Despite the fun of cheap round-trip flights and fashion shows attended by the likes of Duchess of Cambridge Kate Middleton, Nguyen said that being a part of the joint degree programme forces students to adapt to two very different settings. Because of this, Nguyen serves on the board of the WaMStA Student Partnership, a social partnership for students in the programme both at the College and at St Andrews. She helps facilitate other board members who help students within specific majors and advertise events on social media.

“When I first got into the programme, I was a little sad because I knew William and Mary was going to be my home and it still is,” Nguyen said. “So leaving was incredibly hard. My best friend in my life I made here on campus, it was hard leaving her and starting all over again at St Andrews. The first semester my second year was really tough, I had never been so far away from home and it was hard getting adjusted and working into a new headspace.”

But Nguyen eventually adjusted to the change, and now uses that process to help other students manage the same transition through the Student Partnership.

“Being able to adapt to both of them is a skill that I admire in the programme in people who did it faster than I did,” Nguyen said. “It’s cool to experience different types of learning, different styles of socializing, academics.”

Now that she’s back where she feels most at home, Nguyen is working to make the most of it before graduation.
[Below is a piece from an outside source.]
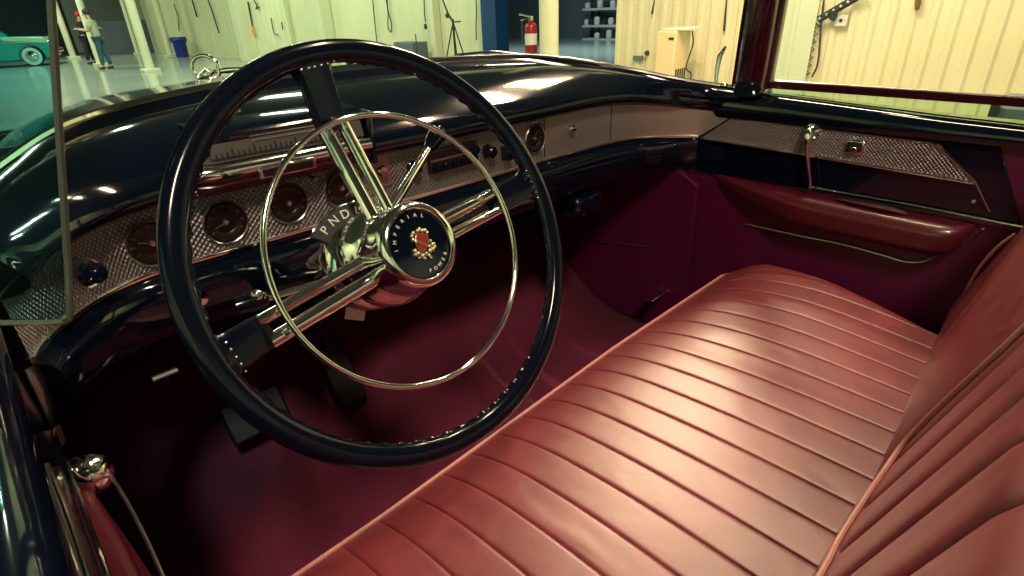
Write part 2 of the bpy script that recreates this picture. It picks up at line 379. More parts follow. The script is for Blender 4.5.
# small knob at the far left of the fascia
c = at(88, 273, 'y', .335); nn = V((sin(radians(38)), -cos(radians(38)), 0))
MB().lathe([(0, .020), (.009, .019), (.0125, .014), (.0125, .004), (.016, .001), (.016, 0)], c, nn, 28).ob('light_knob', 'black_plastic', dash)
MB().lathe([(.0155, .001), (.018, .002), (.018, -.004)], c, nn, 28).ob('knob_bezel', 'satin', dash)
# lighter plate
a0 = at(362, 160, 'y', .417); a1 = at(389, 152, 'y', .417); a2 = at(393, 183, 'y', .417); a3 = at(366, 190, 'y', .417)
pc = (a0+a2)/2
lp = MB().box(pc+V((0, .001, 0)), (.048, .006, .058)).ob('ash_tray', 'plain_brown', dash, bevel=.002) if False else None
M['plain_brown'] = principled('rosy_satin', (.34, .24, .24), .35, .7)
lp = MB().box(pc+V((.004, .0015, -.001)), (.044, .005, .060)).ob('ash_tray', 'plain_brown', dash, bevel=.002)
MB().lathe([(0, .014), (.008, .0135), (.0105, .010), (.007, .004), (.009, 0)], pc+V((.004, -.001, .002)), (0, -1, 0), 24).ob('tray_knob', 'chrome', lp)
# radio
rc = at(453, 157, 'y', .412)
radio = MB().box(rc, (.122, .012, .044)).ob('radio', 'dull_black', dash, bevel=.003)
MB().box(rc+V((0, -.0065, .003)), (.118, .003, .0035)).ob('radio_trim', 'satin', radio)
for i in range(5):
    MB().box(rc+V((-.046+.023*i, -.009, -.011)), (.018, .010, .012)).ob('radio_button', 'black_plastic', radio, bevel=.0015)
b = MB().box(rc+V((0, -.0068, .014)), (.110, .001, .012)); b.ob('radio_scale', 'gauge', radio)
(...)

She said she’s enjoying being back with her best friend, exploring everywhere from Colonial Williamsburg to the Earl Gregg Swem Library and soaking in the campus in anticipation of how it might change in future years.

“There’s tons of things at William and Mary that I didn’t experience as a freshman,” Nguyen said. “I hope that I make the most of whatever is coming. Go to more events, go out more, meet more people and make those connections. [I want to make sure] that if I ever come back as an alum that there is a lot of connections here for me. There’s so much here that is going to change and that isn’t going to change.”